■ PROBLEM DESCRIPTION
In the entries that follow, the first line to write out is the one containing "Write part 3", and the last is the one containing "clump=58, curl=1.0, curl2=1.0)". Reproduce that stretch exactly, with nothing before or after it.

■ AVAILABLE DATA
★ ★ ★ ★
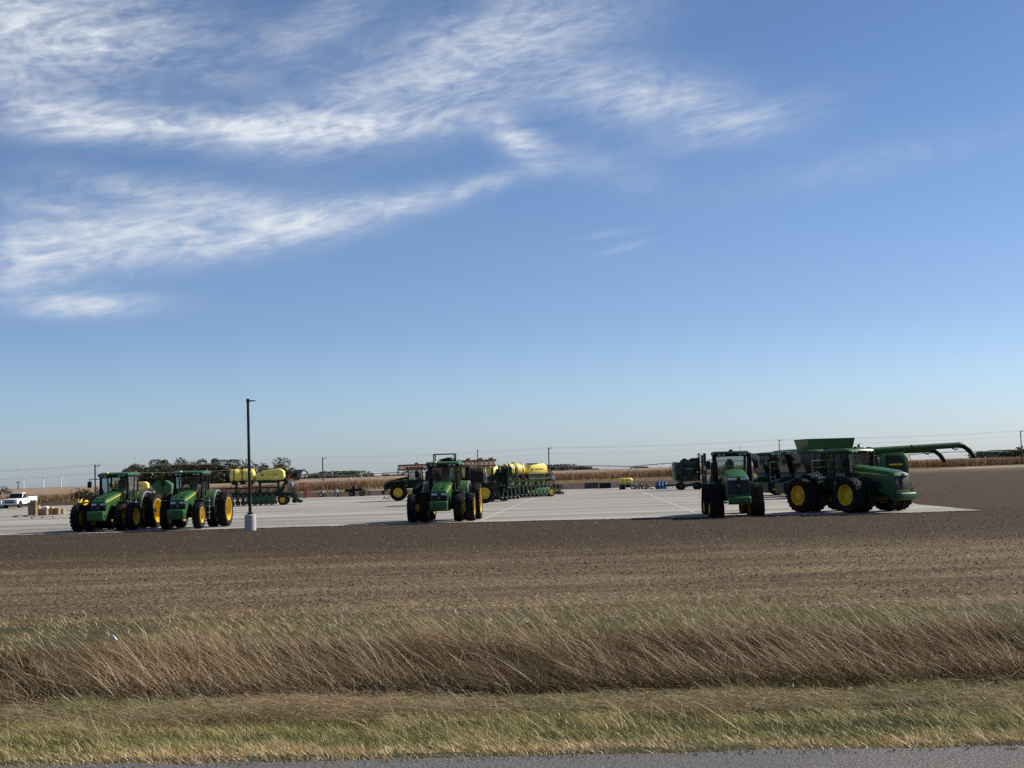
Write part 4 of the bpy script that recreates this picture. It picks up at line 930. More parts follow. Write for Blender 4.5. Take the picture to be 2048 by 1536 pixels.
★ ★ ★ ★
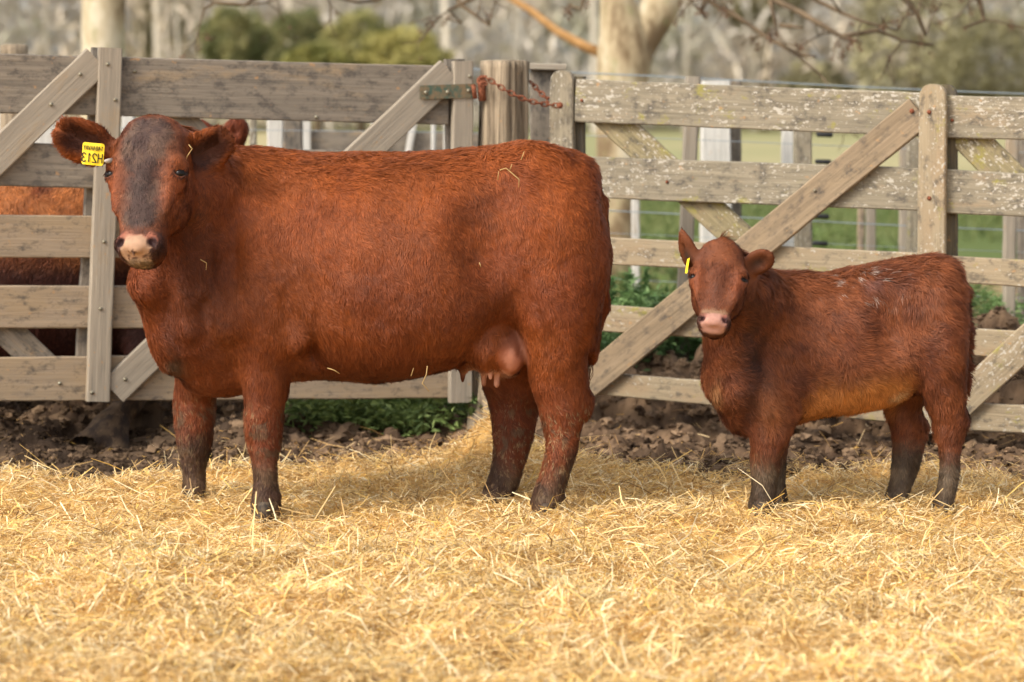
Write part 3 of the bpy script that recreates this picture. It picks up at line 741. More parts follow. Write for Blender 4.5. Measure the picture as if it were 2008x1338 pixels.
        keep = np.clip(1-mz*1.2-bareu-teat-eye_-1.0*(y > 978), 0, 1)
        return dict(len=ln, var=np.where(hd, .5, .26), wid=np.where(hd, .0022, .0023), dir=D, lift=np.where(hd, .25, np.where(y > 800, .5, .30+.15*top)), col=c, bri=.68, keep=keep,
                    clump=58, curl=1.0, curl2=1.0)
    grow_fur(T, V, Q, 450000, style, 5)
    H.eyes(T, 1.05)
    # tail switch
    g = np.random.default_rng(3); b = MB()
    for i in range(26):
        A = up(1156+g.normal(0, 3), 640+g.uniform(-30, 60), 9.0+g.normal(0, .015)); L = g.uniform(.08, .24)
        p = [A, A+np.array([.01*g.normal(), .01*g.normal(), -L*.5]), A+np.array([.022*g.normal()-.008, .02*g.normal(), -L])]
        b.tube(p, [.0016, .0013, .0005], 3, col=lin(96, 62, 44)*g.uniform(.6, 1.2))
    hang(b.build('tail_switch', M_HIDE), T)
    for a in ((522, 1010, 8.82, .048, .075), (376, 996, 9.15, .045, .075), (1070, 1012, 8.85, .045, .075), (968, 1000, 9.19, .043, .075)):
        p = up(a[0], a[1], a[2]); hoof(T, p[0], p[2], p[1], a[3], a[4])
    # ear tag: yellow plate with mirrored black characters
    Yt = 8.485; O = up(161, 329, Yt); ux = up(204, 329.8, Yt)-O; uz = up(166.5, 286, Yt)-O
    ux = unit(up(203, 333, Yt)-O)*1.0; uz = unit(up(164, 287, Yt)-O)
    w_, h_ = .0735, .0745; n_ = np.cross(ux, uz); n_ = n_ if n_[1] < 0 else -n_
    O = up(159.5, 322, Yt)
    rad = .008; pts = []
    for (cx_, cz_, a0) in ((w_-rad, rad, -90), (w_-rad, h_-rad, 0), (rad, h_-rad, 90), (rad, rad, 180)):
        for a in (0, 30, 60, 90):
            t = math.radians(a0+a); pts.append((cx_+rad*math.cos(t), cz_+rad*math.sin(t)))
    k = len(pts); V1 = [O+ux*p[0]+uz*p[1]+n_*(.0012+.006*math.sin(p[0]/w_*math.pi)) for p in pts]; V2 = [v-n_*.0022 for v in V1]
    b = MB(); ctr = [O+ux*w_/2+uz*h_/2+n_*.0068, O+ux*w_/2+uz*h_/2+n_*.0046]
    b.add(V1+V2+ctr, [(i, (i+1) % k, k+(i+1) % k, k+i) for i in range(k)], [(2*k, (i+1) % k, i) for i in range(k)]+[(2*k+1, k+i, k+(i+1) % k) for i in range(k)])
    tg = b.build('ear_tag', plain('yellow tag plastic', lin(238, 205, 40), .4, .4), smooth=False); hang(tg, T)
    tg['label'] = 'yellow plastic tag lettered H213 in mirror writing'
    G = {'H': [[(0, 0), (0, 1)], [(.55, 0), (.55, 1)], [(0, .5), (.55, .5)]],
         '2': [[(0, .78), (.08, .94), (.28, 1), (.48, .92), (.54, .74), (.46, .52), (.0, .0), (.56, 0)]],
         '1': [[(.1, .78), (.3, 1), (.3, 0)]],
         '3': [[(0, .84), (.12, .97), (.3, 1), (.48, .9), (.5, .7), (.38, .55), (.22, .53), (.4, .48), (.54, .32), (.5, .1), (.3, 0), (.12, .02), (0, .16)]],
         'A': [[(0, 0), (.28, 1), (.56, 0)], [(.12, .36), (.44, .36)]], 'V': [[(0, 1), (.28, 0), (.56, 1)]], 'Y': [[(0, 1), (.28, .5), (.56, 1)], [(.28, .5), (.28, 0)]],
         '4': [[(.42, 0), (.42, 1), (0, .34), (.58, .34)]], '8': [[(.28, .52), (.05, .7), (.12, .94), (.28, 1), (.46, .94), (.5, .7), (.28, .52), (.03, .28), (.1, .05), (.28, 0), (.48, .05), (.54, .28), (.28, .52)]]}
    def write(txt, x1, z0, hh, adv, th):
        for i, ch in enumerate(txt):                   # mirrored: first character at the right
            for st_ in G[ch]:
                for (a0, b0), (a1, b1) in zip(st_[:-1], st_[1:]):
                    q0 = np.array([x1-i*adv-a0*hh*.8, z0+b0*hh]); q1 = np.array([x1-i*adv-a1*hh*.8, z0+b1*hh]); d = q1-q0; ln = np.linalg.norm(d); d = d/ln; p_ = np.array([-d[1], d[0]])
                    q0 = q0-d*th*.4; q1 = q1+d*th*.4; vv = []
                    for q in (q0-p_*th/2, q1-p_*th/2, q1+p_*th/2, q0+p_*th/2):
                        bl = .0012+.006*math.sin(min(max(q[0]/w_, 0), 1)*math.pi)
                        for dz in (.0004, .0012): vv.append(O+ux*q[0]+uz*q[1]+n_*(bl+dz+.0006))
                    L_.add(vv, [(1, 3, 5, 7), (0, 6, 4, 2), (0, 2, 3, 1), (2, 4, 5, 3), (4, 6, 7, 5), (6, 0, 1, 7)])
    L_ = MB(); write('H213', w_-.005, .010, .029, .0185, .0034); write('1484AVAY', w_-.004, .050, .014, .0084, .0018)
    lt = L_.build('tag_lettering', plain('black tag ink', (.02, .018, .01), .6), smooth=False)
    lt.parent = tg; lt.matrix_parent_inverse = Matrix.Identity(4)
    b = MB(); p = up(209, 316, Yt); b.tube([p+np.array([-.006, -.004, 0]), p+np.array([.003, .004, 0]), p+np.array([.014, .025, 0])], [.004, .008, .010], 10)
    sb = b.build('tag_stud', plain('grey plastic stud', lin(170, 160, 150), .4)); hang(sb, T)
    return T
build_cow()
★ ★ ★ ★
■ RESULT OF THE TASK
Write part 3 of the bpy script that recreates this picture. It picks up at line 741. More parts follow. Write for Blender 4.5. Measure the picture as if it were 2008x1338 pixels.
        keep = np.clip(1-mz*1.2-bareu-teat-eye_-1.0*(y > 978), 0, 1)
        return dict(len=ln, var=np.where(hd, .5, .26), wid=np.where(hd, .0022, .0023), dir=D, lift=np.where(hd, .25, np.where(y > 800, .5, .30+.15*top)), col=c, bri=.68, keep=keep,
                    clump=58, curl=1.0, curl2=1.0)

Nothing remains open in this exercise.